The report, which was authored by the city manager and the acting chief financial officer, also warns that 37 per cent of the funding is projected to be spent in the program's final year, leaving just a 3 per cent cushion to avoid breaching Ottawa's 40-per-cent limit.

"As a result, there is limited contingency for slippage in project delivery," the report says.

Staff are recommending council ask Ottawa to extend the deadline for the fund by one year, to March 31, 2020, and to increase the portion of the program that can be spent in the final year to 70 per cent.

If the federal government doesn't agree to "additional program flexibility," the city might have to remove some projects from the list, which would leave Toronto taxpayers on the hook for the entire cost of the work.

A spokesperson for Mayor John Tory said while the city is spending the infrastructure money "in an efficient and responsible way," ever since the program was announced "staff have warned that it would be difficult to roll out millions of dollars in projects in such a short timeframe."

"Staff have advised that the city should be asking the federal government for more flexibility with the timeline so we can make sure we deliver these projects.
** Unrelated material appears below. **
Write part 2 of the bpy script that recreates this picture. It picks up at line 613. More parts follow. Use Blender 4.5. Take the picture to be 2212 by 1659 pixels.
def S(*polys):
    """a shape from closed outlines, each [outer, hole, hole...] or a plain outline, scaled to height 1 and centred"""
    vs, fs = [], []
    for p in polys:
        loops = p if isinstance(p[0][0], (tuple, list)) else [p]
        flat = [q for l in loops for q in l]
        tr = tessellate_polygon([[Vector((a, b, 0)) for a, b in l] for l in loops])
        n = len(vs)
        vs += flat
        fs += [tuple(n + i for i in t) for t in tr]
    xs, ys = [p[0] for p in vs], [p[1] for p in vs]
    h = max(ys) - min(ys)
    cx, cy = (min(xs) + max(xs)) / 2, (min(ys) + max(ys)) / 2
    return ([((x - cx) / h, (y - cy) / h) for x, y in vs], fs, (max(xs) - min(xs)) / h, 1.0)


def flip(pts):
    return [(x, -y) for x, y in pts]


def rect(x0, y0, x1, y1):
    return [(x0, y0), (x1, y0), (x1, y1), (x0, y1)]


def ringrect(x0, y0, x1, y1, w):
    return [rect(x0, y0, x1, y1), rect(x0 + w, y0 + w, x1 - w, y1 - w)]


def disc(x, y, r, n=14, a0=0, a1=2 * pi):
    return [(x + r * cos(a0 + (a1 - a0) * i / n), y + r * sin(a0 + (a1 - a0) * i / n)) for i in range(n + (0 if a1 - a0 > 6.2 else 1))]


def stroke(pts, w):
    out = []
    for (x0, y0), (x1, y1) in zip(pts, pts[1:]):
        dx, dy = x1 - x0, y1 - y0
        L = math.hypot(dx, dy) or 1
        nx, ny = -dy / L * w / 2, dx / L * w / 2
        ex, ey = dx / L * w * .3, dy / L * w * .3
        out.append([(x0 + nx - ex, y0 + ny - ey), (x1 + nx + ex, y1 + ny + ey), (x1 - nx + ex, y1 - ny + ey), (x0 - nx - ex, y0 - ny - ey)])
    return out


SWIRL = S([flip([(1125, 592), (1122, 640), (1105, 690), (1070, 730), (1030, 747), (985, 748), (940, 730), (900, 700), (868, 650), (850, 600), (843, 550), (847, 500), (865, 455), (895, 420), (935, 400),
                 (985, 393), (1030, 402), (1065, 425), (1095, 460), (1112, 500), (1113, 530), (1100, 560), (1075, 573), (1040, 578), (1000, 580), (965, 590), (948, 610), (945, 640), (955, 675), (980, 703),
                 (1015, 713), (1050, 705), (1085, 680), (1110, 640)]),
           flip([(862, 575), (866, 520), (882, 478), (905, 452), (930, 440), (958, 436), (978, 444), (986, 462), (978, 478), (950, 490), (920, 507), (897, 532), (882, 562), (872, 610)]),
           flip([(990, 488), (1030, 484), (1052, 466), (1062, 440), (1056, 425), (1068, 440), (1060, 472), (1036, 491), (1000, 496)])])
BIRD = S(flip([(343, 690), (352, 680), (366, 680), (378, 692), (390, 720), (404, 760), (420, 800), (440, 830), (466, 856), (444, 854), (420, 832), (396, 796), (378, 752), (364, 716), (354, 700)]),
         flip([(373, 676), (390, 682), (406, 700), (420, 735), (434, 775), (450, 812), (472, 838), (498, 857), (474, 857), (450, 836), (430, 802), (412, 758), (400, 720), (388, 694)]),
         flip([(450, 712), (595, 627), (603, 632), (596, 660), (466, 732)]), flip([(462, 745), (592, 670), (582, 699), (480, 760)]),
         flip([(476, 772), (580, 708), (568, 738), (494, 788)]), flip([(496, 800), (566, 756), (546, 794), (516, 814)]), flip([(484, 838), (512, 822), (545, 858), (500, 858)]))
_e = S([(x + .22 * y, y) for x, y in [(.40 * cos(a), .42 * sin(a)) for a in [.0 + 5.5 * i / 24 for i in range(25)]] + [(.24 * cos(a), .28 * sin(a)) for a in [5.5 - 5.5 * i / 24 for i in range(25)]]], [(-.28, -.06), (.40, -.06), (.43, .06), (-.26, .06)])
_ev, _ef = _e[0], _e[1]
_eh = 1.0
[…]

We don't want to leave any money on the table and we're confident the federal government doesn't want to either," said Don Peat.

In an email, Brook Simpson, the press secretary to Minister of Infrastructure and Communities Amarjeet Sohi, didn't slam the door on the possibility of loosening the guidelines.

Simpson said the minister has the power to grant extensions on individual projects "where there is a demonstrated need," and noted other municipalities have also signalled they want a "program-wide extension."

"We will continue to work with our partners to respond to their needs and timelines under our existing programs," Simpson said.

As a backup plan, the report says, the TTC is negotiating with vendors to speed up the purchase of new buses. That could cut the amount of funding that risks going unspent to $84.8 million.